In August, I read this diary by JR about Todd Willingham, the Texas inmate executed in 2004. The diary linked to an ABA Journal article that said in part:
... Craig Beyler, reviewed the case of Cameron Todd Willingham for the Texas Forensic Science Commission, created to investigate allegations of forensic mistakes, the Chicago Tribune reports. The newspaper obtained a copy of his report.
Willingham was convicted of murder for the deaths of his three children who perished in the fire. Beyler is one of nine top fire scientists who have reviewed the case and found that the original investigators relied on outdated theories and folklore, the story says.
Beyler wrote that the state fire marshal investigating the case "seems to be wholly without any realistic understanding of fires and how fire injuries are created."

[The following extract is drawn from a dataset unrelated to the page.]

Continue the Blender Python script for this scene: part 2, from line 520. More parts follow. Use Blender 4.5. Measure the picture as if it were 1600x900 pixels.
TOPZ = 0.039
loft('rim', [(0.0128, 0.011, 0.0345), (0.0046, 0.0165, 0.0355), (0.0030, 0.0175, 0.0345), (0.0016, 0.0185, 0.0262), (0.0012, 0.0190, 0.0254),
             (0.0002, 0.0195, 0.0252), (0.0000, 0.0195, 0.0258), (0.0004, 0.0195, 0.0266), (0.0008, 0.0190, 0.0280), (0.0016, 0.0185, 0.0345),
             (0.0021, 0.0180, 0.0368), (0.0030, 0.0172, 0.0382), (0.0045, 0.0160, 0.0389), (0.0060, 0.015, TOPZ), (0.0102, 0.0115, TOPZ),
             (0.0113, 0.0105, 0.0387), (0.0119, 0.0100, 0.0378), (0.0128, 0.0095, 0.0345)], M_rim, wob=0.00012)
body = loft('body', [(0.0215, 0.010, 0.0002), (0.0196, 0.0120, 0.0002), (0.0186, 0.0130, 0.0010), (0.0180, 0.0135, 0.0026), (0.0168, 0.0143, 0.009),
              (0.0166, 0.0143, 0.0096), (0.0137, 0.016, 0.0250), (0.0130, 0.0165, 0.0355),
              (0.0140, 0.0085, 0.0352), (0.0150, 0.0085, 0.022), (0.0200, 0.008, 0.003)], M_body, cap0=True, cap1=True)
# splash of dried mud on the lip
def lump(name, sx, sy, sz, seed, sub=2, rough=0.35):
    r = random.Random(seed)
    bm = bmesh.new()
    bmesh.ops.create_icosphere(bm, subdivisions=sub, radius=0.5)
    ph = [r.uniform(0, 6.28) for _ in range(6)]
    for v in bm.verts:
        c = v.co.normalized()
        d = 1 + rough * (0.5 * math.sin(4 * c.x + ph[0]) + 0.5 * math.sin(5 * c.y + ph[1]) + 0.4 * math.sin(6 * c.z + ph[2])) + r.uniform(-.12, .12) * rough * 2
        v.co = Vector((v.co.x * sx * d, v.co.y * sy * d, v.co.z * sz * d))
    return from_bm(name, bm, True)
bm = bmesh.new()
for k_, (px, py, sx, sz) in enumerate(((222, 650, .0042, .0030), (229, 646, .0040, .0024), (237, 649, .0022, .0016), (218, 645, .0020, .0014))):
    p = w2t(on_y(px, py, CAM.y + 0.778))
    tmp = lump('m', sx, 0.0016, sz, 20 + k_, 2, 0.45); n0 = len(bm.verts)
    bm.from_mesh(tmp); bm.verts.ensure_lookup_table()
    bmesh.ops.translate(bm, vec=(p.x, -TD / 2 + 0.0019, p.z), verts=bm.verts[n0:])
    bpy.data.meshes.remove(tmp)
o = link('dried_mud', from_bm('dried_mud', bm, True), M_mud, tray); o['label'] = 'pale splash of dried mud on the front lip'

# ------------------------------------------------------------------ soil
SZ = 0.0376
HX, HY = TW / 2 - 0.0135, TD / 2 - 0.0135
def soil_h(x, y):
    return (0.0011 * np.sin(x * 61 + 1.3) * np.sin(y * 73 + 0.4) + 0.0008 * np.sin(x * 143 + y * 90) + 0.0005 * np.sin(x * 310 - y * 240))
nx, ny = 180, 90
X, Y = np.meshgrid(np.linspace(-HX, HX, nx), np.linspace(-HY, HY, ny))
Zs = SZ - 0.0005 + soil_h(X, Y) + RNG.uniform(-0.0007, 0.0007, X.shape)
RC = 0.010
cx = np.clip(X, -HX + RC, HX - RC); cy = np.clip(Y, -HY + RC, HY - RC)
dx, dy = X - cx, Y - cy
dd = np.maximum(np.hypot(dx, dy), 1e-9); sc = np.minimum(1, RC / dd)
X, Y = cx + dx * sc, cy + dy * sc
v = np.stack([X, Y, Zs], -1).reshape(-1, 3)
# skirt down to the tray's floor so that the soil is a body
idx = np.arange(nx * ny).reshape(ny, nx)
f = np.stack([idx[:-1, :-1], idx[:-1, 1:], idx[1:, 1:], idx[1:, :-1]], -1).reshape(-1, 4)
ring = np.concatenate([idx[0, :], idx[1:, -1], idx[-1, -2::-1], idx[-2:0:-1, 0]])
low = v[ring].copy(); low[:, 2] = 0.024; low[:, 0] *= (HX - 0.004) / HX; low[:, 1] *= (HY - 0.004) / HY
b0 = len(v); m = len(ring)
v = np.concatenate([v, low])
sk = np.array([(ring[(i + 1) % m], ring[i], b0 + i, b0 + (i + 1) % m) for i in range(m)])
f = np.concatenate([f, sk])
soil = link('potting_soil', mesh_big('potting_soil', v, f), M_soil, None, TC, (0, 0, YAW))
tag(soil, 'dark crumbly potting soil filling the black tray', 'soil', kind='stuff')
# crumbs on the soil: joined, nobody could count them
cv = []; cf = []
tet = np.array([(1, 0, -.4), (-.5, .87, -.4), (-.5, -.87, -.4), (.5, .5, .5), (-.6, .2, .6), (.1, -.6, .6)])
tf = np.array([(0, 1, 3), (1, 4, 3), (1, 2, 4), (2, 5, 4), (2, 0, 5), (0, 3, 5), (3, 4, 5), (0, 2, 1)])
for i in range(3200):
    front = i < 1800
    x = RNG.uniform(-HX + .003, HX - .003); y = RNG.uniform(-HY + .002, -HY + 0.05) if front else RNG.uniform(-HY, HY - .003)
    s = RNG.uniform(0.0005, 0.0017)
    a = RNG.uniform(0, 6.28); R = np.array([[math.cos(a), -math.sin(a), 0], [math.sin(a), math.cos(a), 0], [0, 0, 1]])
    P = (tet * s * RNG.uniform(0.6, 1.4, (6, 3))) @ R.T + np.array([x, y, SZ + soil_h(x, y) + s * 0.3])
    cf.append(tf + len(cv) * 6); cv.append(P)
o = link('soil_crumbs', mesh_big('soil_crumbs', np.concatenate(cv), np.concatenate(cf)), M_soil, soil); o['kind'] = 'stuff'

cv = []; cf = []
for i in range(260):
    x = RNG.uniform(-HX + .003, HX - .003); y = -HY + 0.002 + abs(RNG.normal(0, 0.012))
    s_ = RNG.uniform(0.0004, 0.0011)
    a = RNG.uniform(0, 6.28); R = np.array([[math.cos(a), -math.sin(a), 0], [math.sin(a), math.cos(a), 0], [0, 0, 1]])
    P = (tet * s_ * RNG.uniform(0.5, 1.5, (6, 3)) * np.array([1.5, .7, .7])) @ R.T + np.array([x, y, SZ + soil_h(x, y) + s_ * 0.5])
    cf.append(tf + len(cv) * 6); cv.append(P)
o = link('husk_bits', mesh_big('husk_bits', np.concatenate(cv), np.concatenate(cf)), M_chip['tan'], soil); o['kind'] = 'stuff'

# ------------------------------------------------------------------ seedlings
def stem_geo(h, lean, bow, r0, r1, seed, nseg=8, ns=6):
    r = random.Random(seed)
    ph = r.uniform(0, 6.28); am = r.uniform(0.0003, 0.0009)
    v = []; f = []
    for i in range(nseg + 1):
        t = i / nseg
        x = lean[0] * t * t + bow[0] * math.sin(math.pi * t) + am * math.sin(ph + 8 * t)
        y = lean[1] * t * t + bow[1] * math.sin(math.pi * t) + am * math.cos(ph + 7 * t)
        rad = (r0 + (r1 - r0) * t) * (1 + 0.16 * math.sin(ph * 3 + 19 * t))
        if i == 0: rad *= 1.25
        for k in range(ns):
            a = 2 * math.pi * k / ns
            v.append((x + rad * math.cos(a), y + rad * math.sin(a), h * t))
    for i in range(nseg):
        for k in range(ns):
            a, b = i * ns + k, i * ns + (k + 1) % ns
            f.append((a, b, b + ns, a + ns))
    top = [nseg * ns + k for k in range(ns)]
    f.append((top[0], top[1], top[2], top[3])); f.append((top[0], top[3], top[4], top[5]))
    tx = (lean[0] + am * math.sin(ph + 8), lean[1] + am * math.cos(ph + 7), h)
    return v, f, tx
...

JR’s diary led me to the Texas Department of Criminal Justice Death Row page where the last words of the executed are available for all to read. It’s gut wrenching to go through them one-by-one and yet I did starting with Todd’s and finishing with Reginald Blanton, executed just a couple of weeks ago on October 27, 2009.
The content of these statements surprised me. I guess I’d expected bitterness, fear, and anger. Instead, what I read was about family, love, God, and apology. I decided to make a word cloud to get a clearer picture of the last words of the condemned.
I copied and pasted each of those statements into a large file. Using the JAVA app at Wordle.net, I got the frequency of occurrence for each of the over 1500 unique words in the file. After eliminating the most common English words, (e.g., to, at, of, etc.) I used the app to create a cloud of the 100 top words. Here it is:
I don’t know how many of the executed were innocent, like I genuinely believe Todd Willingham was. Nor am I sure what, if anything, this exercise demonstrates. Are the condemned sincere or is it last-chance bargaining with a higher being? Who knows?
What I do know is that reading the last words of those condemned to die gives pause. It reinforces in me the belief that no society that claims to be humanistic can, at the same time, justify the institutional killing of its citizens.
I’m a first timer who has lurked regularly for a few years and who has made a few inane comments along the way. This sobering exercise has lead me to step out of lurk mode to remind us that what we do to others, we do to ourselves as a nation. Thanks to JR and the others who keep the death penalty issue in the diaries.